Trafik, Ulaşım, Meydan, Köprü, Dönüşüm falan hikaye. Bu şehrin en ciddi ve büyük sorunu konut sorunu. Konut sorunu derken sakın bunu yeni konutlara ihtiyacımız varmış gibi algılamayın, hatta ihtiyaç fazlası konut bile var şehrimizde. İhtiyacımız olan konut değil, konutlarını 2,3 katı fiyatla satmak ya da kiralamak için birbiriyle gizli bir anlaşma yapmış gibi duran ev sahiplerinin, müteahhitlerin insafa gelmesi.
Orta gelirli insanların neredeyse ev sahibi olma hayallerine bile izin vermeyen gayrimenkul fiyatları ve neredeyse eve giren tek bir maaşı dokunmadan bana getirin der gibi kira talebinde olan ev sahipleri yüzünden korkarım yaşanılabilir şehir sıralamasında epey geriye düşüyoruz.
Herhangi bir emlakçının önüne geçin ve camındaki fiyatlara şöyle bir göz atın. Şaşırmayacak gibi değil. Batıkent' de 100 m2 bir ev için 850 Bin TL, Vişnelikte 625 Bin TL, Büyükdere de 350 Bin TL rahatlıkla istenebiliyor.
Kira içinde aynı durum geçerli. 3+1 üstelik 25,30 senelik bir daire için Kurtuluş Mahallesinde 900, Akarbaşın da 1300, Eskibağlar da 800, Uluönder de 650 TL isteyen ev sahipleri var. Müstakil, sobalı, kısmi doğalgazlı ve görünüşü virane olan müstakil evler için bile 750, 800 TL isteyenler olunca "el insaf" diyor insan içinden. Hatta içinden değil ben direk yüzlerine de söylüyorum bu tür fırsatçılık zihniyetinde olan mülk sahiplerine.
Günümüz koşulları ne kadar pahalı olursa olsun, bir dairenin m2 imal bedeli belli. 500 TL'ya üretilen birşeyi 5000 TL'ya satmaya çalışmak ticaret değil fırsatçılıktır. 4 öğrenci bir araya gelir öderler zihniyetiyle emsal yapan zihniyeti artık bir kenara bırakın.
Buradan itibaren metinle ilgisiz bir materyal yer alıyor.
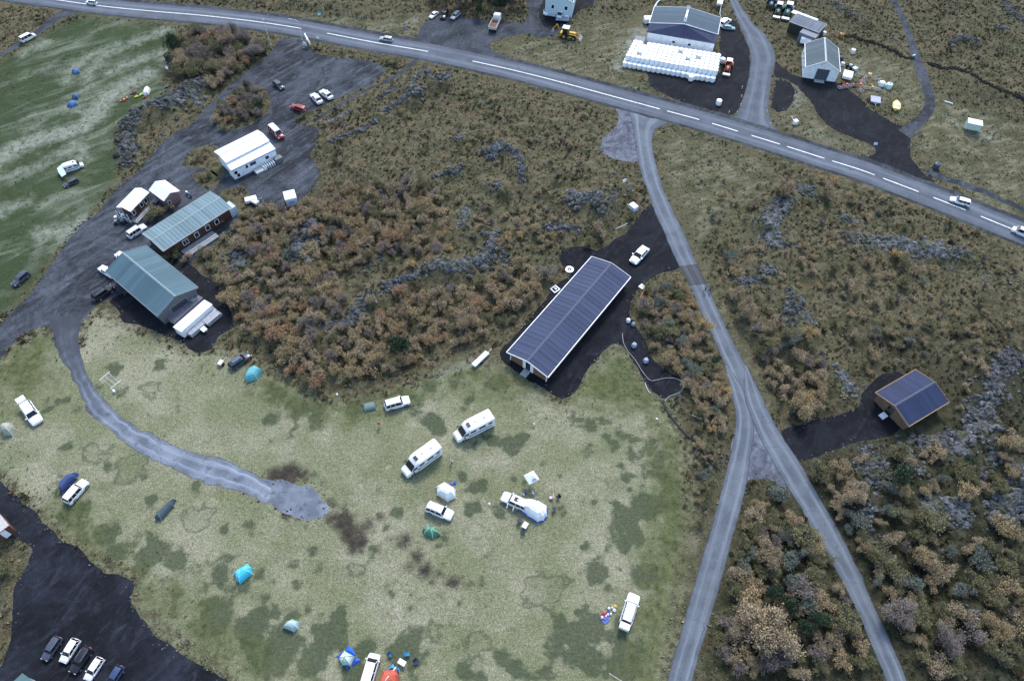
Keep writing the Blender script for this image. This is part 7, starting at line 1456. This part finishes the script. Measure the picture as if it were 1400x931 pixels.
for poly, N, (r0, r1), wts, *opt in ZONES:
    sp = opt[0] if opt else .58
    w_ = ats(poly); lo, hi = w_.min(0), w_.max(0); P = np.c_[rng.uniform(lo[0], hi[0], N * 3), rng.uniform(lo[1], hi[1], N * 3)]
    P = P[sdf_poly(P, w_, 9) > 0][:N * 2]; P = P[~in_flat(P, .6, len(opt) > 1)]
    for L, hw, den, sz in lava_w: P = P[dist_line(P, L) > hw * .75] if len(P) else P
    ks, vs = list(wts), list(wts.values())
    for x, y in P[:N]: try_shrub(x, y, r0 + (r1 - r0) * R.random() ** 1.4, R.choices(ks, vs)[0], R.uniform(.65, .9), False, sp)
shrubs.sort(key=lambda q: -q[2] / math.dist((q[0], q[1], 0), (0, 0, CAMH)))
cnt = {}; NAMES = {'grey-brown': ('willow_shrub', 'bare willow shrub', 'shrub'), 'grey-green': ('willow_bush', 'willow bush', 'bush'), 'dark green': ('spruce_tree', 'spruce tree', 'tree'), 'olive': ('willow_bush', 'willow bush', 'bush')}
rest = []
sh_z = height([(q[0], q[1]) for q in shrubs])
for (x, y, rad, col, hf), z in zip(shrubs, sh_z):
    nm, what, cat = NAMES.get(col, ('birch_shrub', 'birch shrub', 'shrub')); cnt[nm] = cnt.get(nm, 0) + 1
    if cnt[nm] > 292: rest.append((x, y, rad, col, hf, z)); continue
    size = 'large' if rad > 2.0 else ('small' if rad < 1.15 else 'medium'); lab = f'{size} {col} {what} {where(x, y)}'
    H = rad * 1.75 * hf * (1.5 if col == 'dark green' else 1)
    r = empty(nm, (x, y, z), R.uniform(0, 6.28), lab, cat, lab + ', alike'); r.scale = (rad * R.uniform(.9, 1.12), rad * R.uniform(.72, 1.05), H)
    link('crown', BIG[col] if rad > 2.6 and col in BIG else R.choice(CM[col]), None, r); link('trunk', R.choice(SM), None, r)
if rest:
    me_by = {}
    for x, y, rad, col, hf, z in rest: me_by.setdefault(col, []).append((x, y, rad, hf, z))
    VV, FF, SS, MM, mats = [], [], [], [], []
    off = 0
    for col, lst in me_by.items():
        me = CM[col][0]; v0 = np.array([v.co[:] for v in me.vertices]); f0 = np.array([p.vertices[:] for p in me.polygons]); mi0 = np.array([p.material_index for p in me.polygons]); base = len(mats); mats += [LEAF[col], twig]
        for x, y, rad, hf, z in lst:
            a = R.uniform(0, 6.28); v = v0 * np.array([rad, rad, rad * 1.75 * hf]); VV.append(np.c_[v[:, 0] * math.cos(a) - v[:, 1] * math.sin(a) + x, v[:, 0] * math.sin(a) + v[:, 1] * math.cos(a) + y, v[:, 2] + z]); FF.append(f0 + off); off += len(v0); MM.append(mi0 + base); SS.append(rng.uniform(0, 1, len(f0)))
    o = link('distant_scrub', mesh_np('distant_scrub', np.concatenate(VV), np.concatenate(FF), mats, shade=np.concatenate(SS), mi=np.concatenate(MM)), None, None, 'stuff'); o['label'] = 'smallest birch shrubs scattered through the heath'; o['category'] = 'scrub'
print('shrubs', cnt, 'rest', len(rest), 'rocks', len(rocks), 'things', nthing)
Yazıktır.
Zira bu tür fırsatçı zihniyete rağmen hala insaflı davranarak olması gereken fiyat aralığında evini, dükkanını, mülkünü kiraya veren insaflı insanlar da var. Zaten onların direnci sayesinde bir çok insan başını sokacak bir yuva bulabiliyor. Yoksa hepten çadırda yaşayacağız mecburen.
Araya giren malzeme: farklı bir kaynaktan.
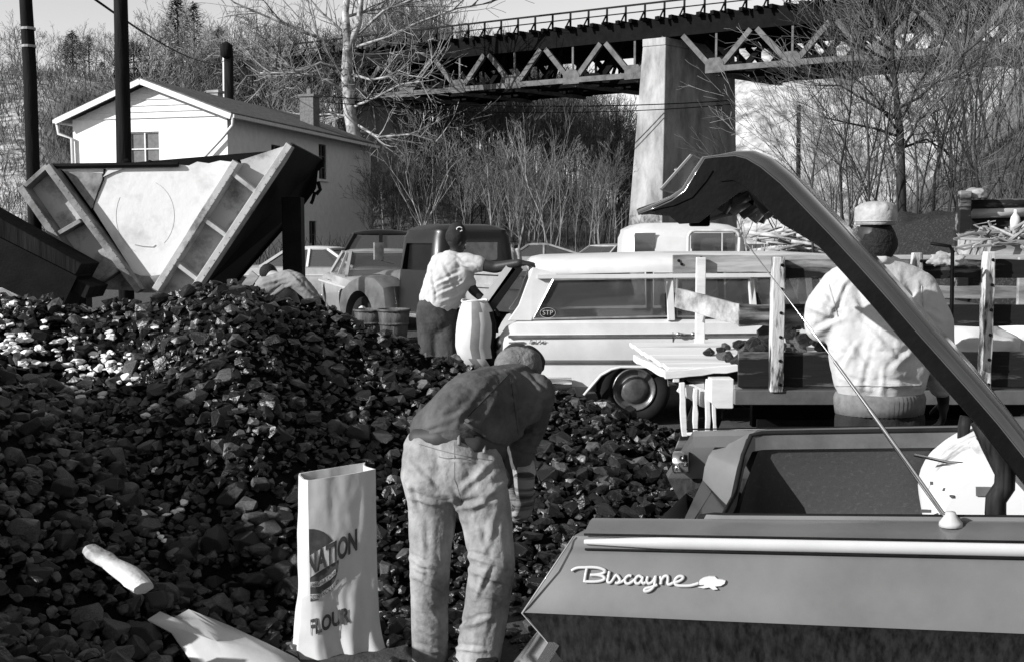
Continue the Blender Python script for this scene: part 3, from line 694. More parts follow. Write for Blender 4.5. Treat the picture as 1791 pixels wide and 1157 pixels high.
# leaning shrubs and young trees on the right bank
bank = [proto(500+i, m_bark, m_twig if i % 2 else m_twigp, H_=rt.uniform(5.5, 8), r=rt.uniform(.035, .06), spread=(.25, .8), up=.6, nchild=(8, 4, 3), lim=.0055, trunk_frac=.95) for i in range(6)]
for i in range(46):
    px = rt.uniform(1470, 1800); y = rt.uniform(20, 34) if px < 1650 else rt.uniform(19, 44)
    plant_tree('young_tree', 'thin bare young tree leaning left off the right bank', 'young tree', gpt(px, y), 'leaning young trees on the right bank', rt.choice(bank), None, rt.uniform(.5, .95), rt.uniform(0, 6.28), (rt.uniform(-.2, .1), rt.uniform(-.62, -.12)))
for i in range(12):
    px = rt.uniform(1420, 1510); y = rt.uniform(24, 34)
    plant_tree('shrub', 'multi-stemmed bare shrub at the low end of the right bank', 'shrub', gpt(px, y), 'bare shrubs at the low end of the right bank', rt.choice(bank), None, rt.uniform(.4, .8), rt.uniform(0, 6.28), (rt.uniform(-.3, .3), rt.uniform(-.85, .15)))
for i in range(34):
    px = rt.uniform(1285, 1560); y = rt.uniform(86, 130)
    plant_tree('bare_tree', 'faint bare tree beyond the right side of the bridge pier', 'tree', gpt(px, y), 'faint bare trees right of the pier', rt.choice(sap), None, rt.uniform(.8, 1.5), rt.uniform(0, 6.28))
for i in range(30):
    px = rt.uniform(1620, 1830); y = rt.uniform(36, 66)
    plant_tree('bank_tree', 'spindly bare tree high on the right bank below the bridge', 'tree', gpt(px, y), 'spindly trees high on the right bank', rt.choice(bank), None, rt.uniform(.8, 1.3), rt.uniform(0, 6.28), (rt.uniform(-.1, .1), rt.uniform(-.4, .05)))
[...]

Bir de işin başka bir boyutu var. Malum şehrin dört bir yanında mantar gibi biten yeni yaşam alanları var. Eskişehir'in nüfus artışından kat be kat daha hızlı çoğalan konut sayısı bir kaç seneye kalmaz emlak sektöründe ciddi bir çalkalanma yaşatacak. Elindeki evi satamayan, kiralayamayan mülk sahiplerini bolca göreceğiz. 800 Bin TL'ya satmak istedikleri evi 200 Bin TL'ya 1300 TL Kira istedikleri yeri 400 TL'ya sevine sevine nasıl verecekler hepimiz şahit olacağız. İşte o zaman gerçek eder, değer neyse ortaya çıkmış olacak.
Bu konuda serbest piyasa ekonomisi yerine keşke Kamu'ya bağlı bilirkişilerin mülkler için belirlediği taban ve tavan fiyatlar olsaydı. Keşke bugün bir ekmek 20 Kuruşa ya da 10 TL'ya satılmıyorsa bu sektörde de aynı fiyat kıstasları olsaydı. Çok zor bir iş değil ama nedense "benim insanım işini bilir" zihniyeti buraya da hakim olmuş.
Demem o ki kimse kusura bakmasın. Burası Paris, Berlin, Madrid, Londra, İstanbul değil. İnsanlar buradaki gibi maaşlar almıyor. Yaşam standartlarımız o kadar gelişmiş değil. Kendimizi çok yaşanabilir bir şehir olarak lanse ederken 3. sınıf evlere 1. sınıf fiyatlar talep etmeyelim. Yoksa direnişçilerin değil parası yetmediği için Espark önüne Çadır kuran evsizler olacağız haberiniz ola. İşte o zaman bu şehirdeki herşeyin ederi düşecek, bindiğiniz dalı kesmeyin lütfen.